> Exercise prompt
Output every line below exactly.

** start of Data supplied **

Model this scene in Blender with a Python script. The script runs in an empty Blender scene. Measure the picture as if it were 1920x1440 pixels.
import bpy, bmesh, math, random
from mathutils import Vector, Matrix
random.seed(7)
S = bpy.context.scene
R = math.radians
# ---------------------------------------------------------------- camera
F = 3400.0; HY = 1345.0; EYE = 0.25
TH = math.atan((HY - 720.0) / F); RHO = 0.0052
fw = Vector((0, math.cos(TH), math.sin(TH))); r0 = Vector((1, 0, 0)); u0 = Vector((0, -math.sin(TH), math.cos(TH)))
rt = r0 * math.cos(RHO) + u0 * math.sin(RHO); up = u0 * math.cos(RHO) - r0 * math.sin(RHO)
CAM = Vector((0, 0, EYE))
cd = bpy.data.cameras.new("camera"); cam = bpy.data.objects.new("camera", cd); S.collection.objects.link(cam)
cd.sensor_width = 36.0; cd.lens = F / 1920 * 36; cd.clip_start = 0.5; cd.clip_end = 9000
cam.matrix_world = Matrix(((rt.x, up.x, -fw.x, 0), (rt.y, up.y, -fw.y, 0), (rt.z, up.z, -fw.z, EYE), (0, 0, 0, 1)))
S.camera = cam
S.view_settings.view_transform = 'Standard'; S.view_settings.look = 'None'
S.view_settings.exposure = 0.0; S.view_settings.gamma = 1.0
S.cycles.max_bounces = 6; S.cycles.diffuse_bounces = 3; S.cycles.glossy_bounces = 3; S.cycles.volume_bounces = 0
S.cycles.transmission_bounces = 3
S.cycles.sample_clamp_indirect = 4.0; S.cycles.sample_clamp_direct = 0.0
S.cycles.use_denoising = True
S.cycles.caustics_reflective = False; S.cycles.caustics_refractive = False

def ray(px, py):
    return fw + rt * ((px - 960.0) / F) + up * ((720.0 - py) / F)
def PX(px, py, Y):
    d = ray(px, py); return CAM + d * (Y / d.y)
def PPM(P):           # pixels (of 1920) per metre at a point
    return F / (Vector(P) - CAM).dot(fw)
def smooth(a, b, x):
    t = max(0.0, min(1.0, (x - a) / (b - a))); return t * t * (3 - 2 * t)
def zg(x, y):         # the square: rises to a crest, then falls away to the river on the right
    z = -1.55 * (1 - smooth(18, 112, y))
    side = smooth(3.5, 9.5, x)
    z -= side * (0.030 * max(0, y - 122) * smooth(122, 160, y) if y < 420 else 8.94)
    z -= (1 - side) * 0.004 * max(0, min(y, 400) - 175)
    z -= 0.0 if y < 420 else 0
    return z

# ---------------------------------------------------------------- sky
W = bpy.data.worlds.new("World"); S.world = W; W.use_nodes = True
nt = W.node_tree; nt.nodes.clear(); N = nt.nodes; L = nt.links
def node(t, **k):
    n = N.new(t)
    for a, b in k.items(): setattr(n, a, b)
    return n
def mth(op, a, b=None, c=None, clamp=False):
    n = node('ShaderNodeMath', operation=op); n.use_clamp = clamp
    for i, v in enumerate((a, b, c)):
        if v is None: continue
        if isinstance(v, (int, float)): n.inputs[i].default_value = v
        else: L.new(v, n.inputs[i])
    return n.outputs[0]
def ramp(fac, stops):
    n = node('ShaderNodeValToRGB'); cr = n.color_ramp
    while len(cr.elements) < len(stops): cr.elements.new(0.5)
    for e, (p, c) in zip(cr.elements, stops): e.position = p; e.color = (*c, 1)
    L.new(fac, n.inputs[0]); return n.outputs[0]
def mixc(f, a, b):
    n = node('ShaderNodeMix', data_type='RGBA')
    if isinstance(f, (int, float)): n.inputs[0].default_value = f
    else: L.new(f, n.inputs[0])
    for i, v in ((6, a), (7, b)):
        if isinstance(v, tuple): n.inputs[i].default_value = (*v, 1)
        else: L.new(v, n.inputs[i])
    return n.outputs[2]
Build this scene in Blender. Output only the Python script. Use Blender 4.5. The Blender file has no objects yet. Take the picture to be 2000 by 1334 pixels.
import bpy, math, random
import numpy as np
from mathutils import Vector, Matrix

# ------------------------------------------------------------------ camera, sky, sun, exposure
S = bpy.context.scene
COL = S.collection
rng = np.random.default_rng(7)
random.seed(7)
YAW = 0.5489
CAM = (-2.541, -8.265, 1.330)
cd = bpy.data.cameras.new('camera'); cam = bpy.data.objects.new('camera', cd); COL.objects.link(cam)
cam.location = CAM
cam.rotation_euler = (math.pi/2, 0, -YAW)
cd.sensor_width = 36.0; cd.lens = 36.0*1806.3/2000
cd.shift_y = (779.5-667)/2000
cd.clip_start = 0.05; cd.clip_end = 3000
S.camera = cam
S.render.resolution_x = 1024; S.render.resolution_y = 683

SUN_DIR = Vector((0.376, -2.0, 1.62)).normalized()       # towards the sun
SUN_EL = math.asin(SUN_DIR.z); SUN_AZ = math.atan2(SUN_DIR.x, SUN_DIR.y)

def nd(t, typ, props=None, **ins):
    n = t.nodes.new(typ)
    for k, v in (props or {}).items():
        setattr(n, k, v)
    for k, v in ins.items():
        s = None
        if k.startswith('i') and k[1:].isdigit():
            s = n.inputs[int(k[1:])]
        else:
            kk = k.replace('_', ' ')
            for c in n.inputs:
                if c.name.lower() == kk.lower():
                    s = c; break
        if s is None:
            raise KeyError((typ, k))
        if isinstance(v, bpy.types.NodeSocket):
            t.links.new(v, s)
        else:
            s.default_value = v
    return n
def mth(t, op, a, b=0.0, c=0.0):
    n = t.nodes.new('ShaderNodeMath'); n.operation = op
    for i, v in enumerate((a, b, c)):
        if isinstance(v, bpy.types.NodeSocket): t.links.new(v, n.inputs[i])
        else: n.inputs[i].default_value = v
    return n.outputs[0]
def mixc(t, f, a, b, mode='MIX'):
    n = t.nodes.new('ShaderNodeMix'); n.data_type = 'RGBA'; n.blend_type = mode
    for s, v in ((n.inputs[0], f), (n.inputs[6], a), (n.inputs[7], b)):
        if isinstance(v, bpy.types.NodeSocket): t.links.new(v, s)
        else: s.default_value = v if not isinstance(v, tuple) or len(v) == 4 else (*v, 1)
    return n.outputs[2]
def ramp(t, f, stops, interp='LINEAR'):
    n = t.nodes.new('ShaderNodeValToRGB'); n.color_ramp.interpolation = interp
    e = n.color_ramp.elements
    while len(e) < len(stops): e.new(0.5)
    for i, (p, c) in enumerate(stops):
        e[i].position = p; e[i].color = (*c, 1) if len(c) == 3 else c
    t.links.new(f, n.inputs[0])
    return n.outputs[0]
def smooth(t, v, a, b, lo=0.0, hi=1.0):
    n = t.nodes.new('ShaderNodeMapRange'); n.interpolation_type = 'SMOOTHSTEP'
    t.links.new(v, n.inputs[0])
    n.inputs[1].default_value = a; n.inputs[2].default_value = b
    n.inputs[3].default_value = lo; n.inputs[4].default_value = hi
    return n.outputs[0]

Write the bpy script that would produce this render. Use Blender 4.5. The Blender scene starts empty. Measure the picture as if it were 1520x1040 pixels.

** end of Data supplied **

> Result of this exercise
Model this scene in Blender with a Python script. The script runs in an empty Blender scene. Measure the picture as if it were 1920x1440 pixels.
import bpy, bmesh, math, random
from mathutils import Vector, Matrix
random.seed(7)
S = bpy.context.scene
R = math.radians
# ---------------------------------------------------------------- camera
F = 3400.0; HY = 1345.0; EYE = 0.25
TH = math.atan((HY - 720.0) / F); RHO = 0.0052
fw = Vector((0, math.cos(TH), math.sin(TH))); r0 = Vector((1, 0, 0)); u0 = Vector((0, -math.sin(TH), math.cos(TH)))
rt = r0 * math.cos(RHO) + u0 * math.sin(RHO); up = u0 * math.cos(RHO) - r0 * math.sin(RHO)
CAM = Vector((0, 0, EYE))
cd = bpy.data.cameras.new("camera"); cam = bpy.data.objects.new("camera", cd); S.collection.objects.link(cam)
cd.sensor_width = 36.0; cd.lens = F / 1920 * 36; cd.clip_start = 0.5; cd.clip_end = 9000
cam.matrix_world = Matrix(((rt.x, up.x, -fw.x, 0), (rt.y, up.y, -fw.y, 0), (rt.z, up.z, -fw.z, EYE), (0, 0, 0, 1)))
S.camera = cam
S.view_settings.view_transform = 'Standard'; S.view_settings.look = 'None'
S.view_settings.exposure = 0.0; S.view_settings.gamma = 1.0
S.cycles.max_bounces = 6; S.cycles.diffuse_bounces = 3; S.cycles.glossy_bounces = 3; S.cycles.volume_bounces = 0
S.cycles.transmission_bounces = 3
S.cycles.sample_clamp_indirect = 4.0; S.cycles.sample_clamp_direct = 0.0
S.cycles.use_denoising = True
S.cycles.caustics_reflective = False; S.cycles.caustics_refractive = False

def ray(px, py):
    return fw + rt * ((px - 960.0) / F) + up * ((720.0 - py) / F)
def PX(px, py, Y):
    d = ray(px, py); return CAM + d * (Y / d.y)
def PPM(P):           # pixels (of 1920) per metre at a point
    return F / (Vector(P) - CAM).dot(fw)
def smooth(a, b, x):
    t = max(0.0, min(1.0, (x - a) / (b - a))); return t * t * (3 - 2 * t)
def zg(x, y):         # the square: rises to a crest, then falls away to the river on the right
    z = -1.55 * (1 - smooth(18, 112, y))
    side = smooth(3.5, 9.5, x)
    z -= side * (0.030 * max(0, y - 122) * smooth(122, 160, y) if y < 420 else 8.94)
    z -= (1 - side) * 0.004 * max(0, min(y, 400) - 175)
    z -= 0.0 if y < 420 else 0
    return z

# ---------------------------------------------------------------- sky
W = bpy.data.worlds.new("World"); S.world = W; W.use_nodes = True
nt = W.node_tree; nt.nodes.clear(); N = nt.nodes; L = nt.links
def node(t, **k):
    n = N.new(t)
    for a, b in k.items(): setattr(n, a, b)
    return n
def mth(op, a, b=None, c=None, clamp=False):
    n = node('ShaderNodeMath', operation=op); n.use_clamp = clamp
    for i, v in enumerate((a, b, c)):
        if v is None: continue
        if isinstance(v, (int, float)): n.inputs[i].default_value = v
        else: L.new(v, n.inputs[i])
    return n.outputs[0]
def ramp(fac, stops):
    n = node('ShaderNodeValToRGB'); cr = n.color_ramp
    while len(cr.elements) < len(stops): cr.elements.new(0.5)
    for e, (p, c) in zip(cr.elements, stops): e.position = p; e.color = (*c, 1)
    L.new(fac, n.inputs[0]); return n.outputs[0]
def mixc(f, a, b):
    n = node('ShaderNodeMix', data_type='RGBA')
    if isinstance(f, (int, float)): n.inputs[0].default_value = f
    else: L.new(f, n.inputs[0])
    for i, v in ((6, a), (7, b)):
        if isinstance(v, tuple): n.inputs[i].default_value = (*v, 1)
        else: L.new(v, n.inputs[i])
    return n.outputs[2]
Build this scene in Blender. Output only the Python script. Use Blender 4.5. The Blender file has no objects yet. Take the picture to be 2000 by 1334 pixels.
import bpy, math, random
import numpy as np
from mathutils import Vector, Matrix

# ------------------------------------------------------------------ camera, sky, sun, exposure
S = bpy.context.scene
COL = S.collection
rng = np.random.default_rng(7)
random.seed(7)
YAW = 0.5489
CAM = (-2.541, -8.265, 1.330)
cd = bpy.data.cameras.new('camera'); cam = bpy.data.objects.new('camera', cd); COL.objects.link(cam)
cam.location = CAM
cam.rotation_euler = (math.pi/2, 0, -YAW)
cd.sensor_width = 36.0; cd.lens = 36.0*1806.3/2000
cd.shift_y = (779.5-667)/2000
cd.clip_start = 0.05; cd.clip_end = 3000
S.camera = cam
S.render.resolution_x = 1024; S.render.resolution_y = 683

SUN_DIR = Vector((0.376, -2.0, 1.62)).normalized()       # towards the sun
SUN_EL = math.asin(SUN_DIR.z); SUN_AZ = math.atan2(SUN_DIR.x, SUN_DIR.y)

def nd(t, typ, props=None, **ins):
    n = t.nodes.new(typ)
    for k, v in (props or {}).items():
        setattr(n, k, v)
    for k, v in ins.items():
        s = None
        if k.startswith('i') and k[1:].isdigit():
            s = n.inputs[int(k[1:])]
        else:
            kk = k.replace('_', ' ')
            for c in n.inputs:
                if c.name.lower() == kk.lower():
                    s = c; break
        if s is None:
            raise KeyError((typ, k))
        if isinstance(v, bpy.types.NodeSocket):
            t.links.new(v, s)
        else:
            s.default_value = v
    return n
def mth(t, op, a, b=0.0, c=0.0):
    n = t.nodes.new('ShaderNodeMath'); n.operation = op
    for i, v in enumerate((a, b, c)):
        if isinstance(v, bpy.types.NodeSocket): t.links.new(v, n.inputs[i])
        else: n.inputs[i].default_value = v
    return n.outputs[0]
def mixc(t, f, a, b, mode='MIX'):
    n = t.nodes.new('ShaderNodeMix'); n.data_type = 'RGBA'; n.blend_type = mode
    for s, v in ((n.inputs[0], f), (n.inputs[6], a), (n.inputs[7], b)):
        if isinstance(v, bpy.types.NodeSocket): t.links.new(v, s)
        else: s.default_value = v if not isinstance(v, tuple) or len(v) == 4 else (*v, 1)
    return n.outputs[2]
def ramp(t, f, stops, interp='LINEAR'):
    n = t.nodes.new('ShaderNodeValToRGB'); n.color_ramp.interpolation = interp
    e = n.color_ramp.elements
    while len(e) < len(stops): e.new(0.5)
    for i, (p, c) in enumerate(stops):
        e[i].position = p; e[i].color = (*c, 1) if len(c) == 3 else c
    t.links.new(f, n.inputs[0])
    return n.outputs[0]
def smooth(t, v, a, b, lo=0.0, hi=1.0):
    n = t.nodes.new('ShaderNodeMapRange'); n.interpolation_type = 'SMOOTHSTEP'
    t.links.new(v, n.inputs[0])
    n.inputs[1].default_value = a; n.inputs[2].default_value = b
    n.inputs[3].default_value = lo; n.inputs[4].default_value = hi
    return n.outputs[0]

Write the bpy script that would produce this render. Use Blender 4.5. The Blender scene starts empty. Measure the picture as if it were 1520x1040 pixels.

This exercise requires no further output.